### [SHORT TASK]
Starting at the first line of the data, please print exactly those lines through the one that holds "COL = sc.collection", omitting every picture.

* start EXTRACTED ENTRIES *

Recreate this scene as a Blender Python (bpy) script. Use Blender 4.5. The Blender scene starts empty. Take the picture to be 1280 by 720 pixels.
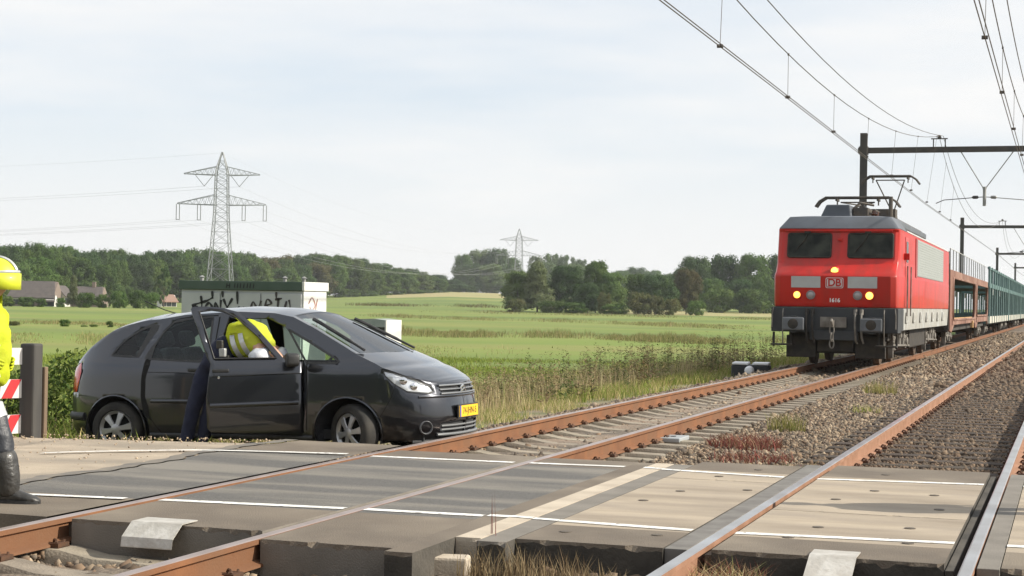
import bpy, bmesh, math, random
import numpy as np
from math import sin, cos, pi, radians
from mathutils import Vector, Matrix
from mathutils.geometry import delaunay_2d_cdt

random.seed(7)
RNG = np.random.default_rng(11)
sc = bpy.context.scene
COL = sc.collection

# ------------------------------------------------------------------ camera
F_PX, PITCH, ROLL, YAW, CAM_H = 2096.2, 0.0080, 0.0170, 0.3220, 1.394
_fw = Vector((-sin(YAW)*cos(PITCH), cos(YAW)*cos(PITCH), sin(PITCH)))
_r0 = Vector((cos(YAW), sin(YAW), 0)); _u0 = _r0.cross(_fw)
_r = _r0*cos(ROLL)+_u0*sin(ROLL); _u = -_r0*sin(ROLL)+_u0*cos(ROLL)
cam_d = bpy.data.cameras.new('camera'); cam = bpy.data.objects.new('camera', cam_d); COL.objects.link(cam)
M = Matrix((_r, _u, -_fw)).transposed().to_4x4(); M.translation = Vector((0, 0, CAM_H))
cam.matrix_world = M
cam_d.sensor_width = 36; cam_d.lens = 36*F_PX/1280; cam_d.clip_start = .1; cam_d.clip_end = 9000
sc.camera = cam

# ------------------------------------------------------------------ light, sky, exposure
SUN_EL, SUN_AZ = radians(33), radians(10)          # azimuth measured from +x towards +y
SUN_DIR = Vector((cos(SUN_EL)*cos(SUN_AZ), cos(SUN_EL)*sin(SUN_AZ), sin(SUN_EL)))
sun_d = bpy.data.lights.new('sun', 'SUN'); sun_d.energy = 5.0; sun_d.angle = radians(.53); sun_d.color = (1, .93, .80)
sun = bpy.data.objects.new('sun', sun_d); COL.objects.link(sun)
sun.rotation_euler = SUN_DIR.to_track_quat('Z', 'Y').to_euler(); sun.location = (20, 5, 30)
world = bpy.data.worlds.new('World'); sc.world = world; world.use_nodes = True
wn, wl = world.node_tree.nodes, world.node_tree.links
bg = wn['Background']
sky = wn.new('ShaderNodeTexSky'); sky.sky_type = 'NISHITA'; sky.sun_disc = False
sky.sun_elevation = SUN_EL; sky.sun_rotation = radians(90)-SUN_AZ
sky.air_density = 1.0; sky.dust_density = 1.2; sky.ozone_density = 1.0
tc = wn.new('ShaderNodeTexCoord'); mp = wn.new('ShaderNodeMapping'); mp.inputs['Scale'].default_value = (1.2, 1.2, 7.0)
nz = wn.new('ShaderNodeTexNoise'); nz.inputs['Scale'].default_value = 1.9; nz.inputs['Detail'].default_value = 5; nz.inputs['Roughness'].default_value = .55
rp = wn.new('ShaderNodeMapRange'); rp.inputs[1].default_value = .38; rp.inputs[2].default_value = .66; rp.inputs[3].default_value = .22; rp.inputs[4].default_value = .95
mx = wn.new('ShaderNodeMix'); mx.data_type = 'RGBA'
mx.inputs[7].default_value = (7.0, 6.98, 6.93, 1)     # thin high cloud veil
wl.new(tc.outputs['Generated'], mp.inputs['Vector']); wl.new(mp.outputs[0], nz.inputs['Vector'])
sx_ = wn.new('ShaderNodeSeparateXYZ'); wl.new(tc.outputs['Generated'], sx_.inputs[0])
low = wn.new('ShaderNodeMapRange'); low.inputs[1].default_value = .02; low.inputs[2].default_value = .15; low.inputs[3].default_value = .97; low.inputs[4].default_value = 0; wl.new(sx_.outputs[2], low.inputs[0])   # whiter towards the horizon
mm_ = wn.new('ShaderNodeMath'); mm_.operation = 'MAXIMUM'
blue = wn.new('ShaderNodeMix'); blue.data_type = 'RGBA'; blue.inputs[0].default_value = .68; blue.inputs[7].default_value = (5.6, 6.3, 7.1, 1); wl.new(sky.outputs[0], blue.inputs[6])
wl.new(nz.outputs[0], rp.inputs[0]); wl.new(rp.outputs[0], mm_.inputs[0]); wl.new(low.outputs[0], mm_.inputs[1]); wl.new(mm_.outputs[0], mx.inputs[0])
wl.new(blue.outputs[2], mx.inputs[6]); wl.new(mx.outputs[2], bg.inputs['Color'])
bg.inputs['Strength'].default_value = .105
sc.view_settings.view_transform = 'Standard'; sc.view_settings.look = 'None'
sc.view_settings.exposure = 0.42; sc.view_settings.gamma = 1; sc.view_settings.use_curve_mapping = False
sc.render.engine = 'CYCLES'
sc.cycles.max_bounces = 6; sc.cycles.transparent_max_bounces = 12; sc.cycles.use_denoising = True

# ------------------------------------------------------------------ object helpers
def tag(o, label=None, cat=None, group=None, kind=None):
    if label: o['label'] = label
    if cat: o['category'] = cat
    if group: o['group'] = group
    if kind: o['kind'] = kind
    return o
def empty(name, loc, rz=0, label=None, cat=None, group=None):
    o = bpy.data.objects.new(name, None); o.empty_display_size = .1; COL.objects.link(o)
    o.location = loc; o.rotation_euler = (0, 0, rz)
    return tag(o, label, cat, group)
def link(name, me, mats, parent=None):
    for m in (mats if isinstance(mats, (list, tuple)) else [mats]): me.materials.append(m)
    o = bpy.data.objects.new(name, me); COL.objects.link(o)
    if parent: o.parent = parent
    return o
def copy_tree(o, parent=None):
    c = o.copy(); COL.objects.link(c)
    if parent: c.parent = parent
    for ch in list(o.children): copy_tree(ch, c)
    return c
def bev(o, w=.01, seg=2, ang=35):
    m = o.modifiers.new('bevel', 'BEVEL'); m.width = w; m.segments = seg; m.limit_method = 'ANGLE'; m.angle_limit = radians(ang)
    m.harden_normals = False
    return o
def smooth(o, ang=40):
    me = o.data
    me.polygons.foreach_set('use_smooth', np.ones(len(me.polygons), bool))
    try: me.set_sharp_from_angle(angle=radians(ang))
    except Exception: pass
    return o
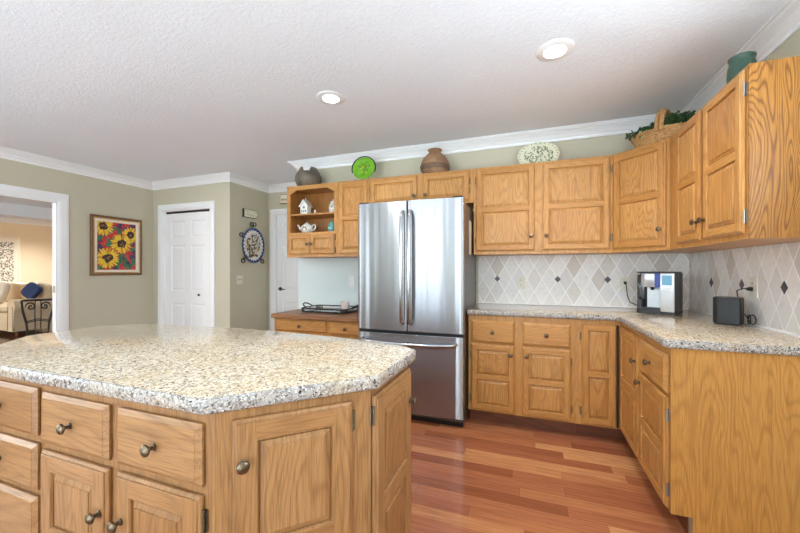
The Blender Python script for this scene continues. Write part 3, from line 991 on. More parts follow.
MB().box(.064, .132, -.1195, -.1178, .212, .282, 0).build('screen', M['screen'], cp)
f = MB()
for i in range(3):
    for jn in range(2):
        f.lathe([(.0075, 0), (.0075, .0012), (.006, .0016)], (.080 + i * .018 + (.0 if jn else 0), -.1178, .190 - jn * .020), '-Y', 12)
f.build('button', M['silver_plastic'], cp)
MB().box(-.134, -.098, -.060, .0195, .100, .285, 0, .008).build('water_tank', M['smoke'], cm, True)
MB().box(-.134, -.098, -.060, .0195, .022, .098, 0, .005).build('tank_base', M['charcoal'], cm)
MB().box(-.125, .145, -.09, .13, .2985, .309, 0, .004).build('lid', M['charcoal'], cm, True)
ol = [local(cm, x, y, z) for x, y, z in [(.775, 3.452, 1.125), (.775, 3.432, 1.122), (.778, 3.425, 1.10), (.785, 3.425, 1.02), (.80, 3.41, .965), (.84, 3.36, .945), (.88, 3.28, .94)]]
co = MB().tube(ol, .004, 8)
co.build('power_cord', M['rubber'], cm, True)

# ------------------------------------------------------------------ black appliance
ap = thing('countertop_appliance', 'small black rounded appliance on the right counter with its cord plugged in', 'appliance', (1.108, 2.610, .9145), R(-33))
ap.scale = (.80, 1.0, .95)
g = round_poly([(-.08, -.055), (.08, -.055), (.08, .055), (-.08, .055)], [.05, .010, .010, .05], 7)
MB().prism(g, .004, .168, 0, None, .006).build('body', M['black_gloss'], ap, True, 40)
MB().prism(offset_poly(g, -.012), .1665, .1705, 0).build('top_panel', M['charcoal'], ap)
MB().prism(offset_poly(g, -.006), .0, .005, 0).build('base', M['dark'], ap)
ol = [(XR - .022, 2.60, 1.125), (XR - .045, 2.60, 1.127), (XR - .055, 2.62, 1.125), (XR - .045, 2.70, 1.11), (XR - .03, 2.72, 1.07), (XR - .03, 2.70, 1.0), (XR - .03, 2.62, .955), (XR - .045, 2.575, .94)]
pl_ = [local(ap, *p) for p in ol]
loop = []
for k in range(40):
    a = k / 39 * 2 * PI * 2.5
    loop.append(local(ap, XR - .055 + .012 * math.sin(a * .5), 2.535 + .024 * math.cos(a), .955 + .026 * math.sin(a)))
MB().tube(pl_, .0035, 8).build('power_cord', M['rubber'], ap, True)
MB().tube(loop, .0035, 6).build('cord_bundle', M['rubber'], ap, True)

# ------------------------------------------------------------------ outlets and switches
def outlet(name, label, loc, rz, kind='outlet', gang=1, mat='almond', plug=False):
    r_ = thing(name, label, 'outlet' if kind == 'outlet' else 'switch', loc, rz)
    w_ = .037 if gang == 1 else .056
    MB().box(-w_, w_, -.006, -.0005, -.060, .060, 0, .002).build('plate', M[mat], r_)
    for k in range(gang):
        x = (k - (gang - 1) / 2) * .046
        if kind == 'outlet':
            for z in ((.021,) if plug else (-.021, .021)):
                f = MB().lathe([(.0165, .006), (.0165, .0075), (.015, .008)], (x, 0, z), '-Y', 16)
                so = f.build('socket', M[mat], r_)
                MB().box(x - .008, x - .005, -.0086, -.0078, z - .003, z + .007).box(x + .005, x + .008, -.0086, -.0078, z - .003, z + .007).build('slot', M['slot'], so)
        else:
            MB().box(x - .005, x + .005, -.014, -.006, -.003, .012, 0, .002).build('toggle', M[mat if mat != 'almond' else 'slot'], r_)
    return r_
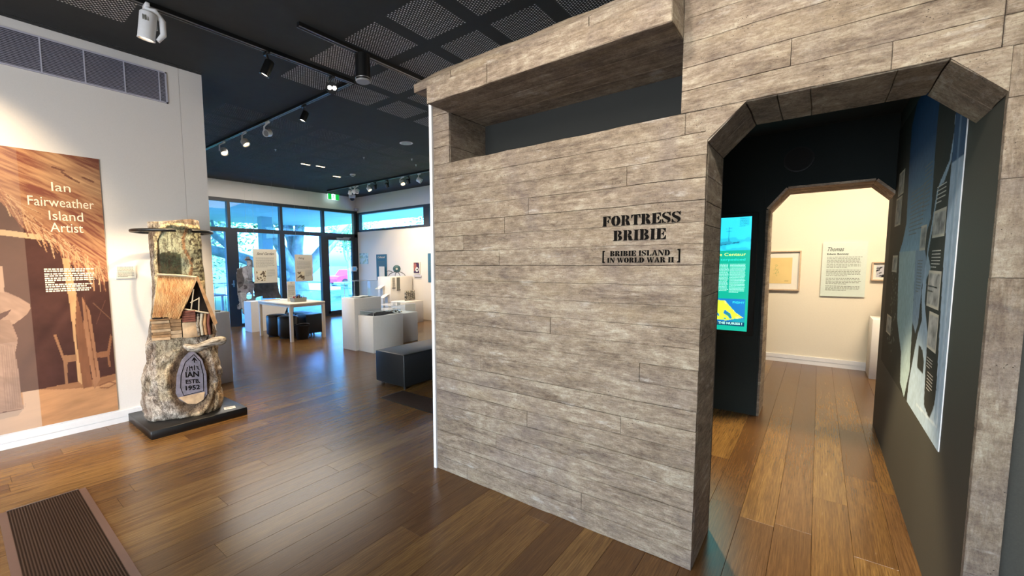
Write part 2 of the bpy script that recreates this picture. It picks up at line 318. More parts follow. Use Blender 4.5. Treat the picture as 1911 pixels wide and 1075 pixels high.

* end EXTRACTED ENTRIES *

### [THE SOLUTION]
Recreate this scene as a Blender Python (bpy) script. Use Blender 4.5. The Blender scene starts empty. Take the picture to be 1280 by 720 pixels.
import bpy, bmesh, math, random
import numpy as np
from math import sin, cos, pi, radians
from mathutils import Vector, Matrix
from mathutils.geometry import delaunay_2d_cdt

random.seed(7)
RNG = np.random.default_rng(11)
sc = bpy.context.scene
COL = sc.collection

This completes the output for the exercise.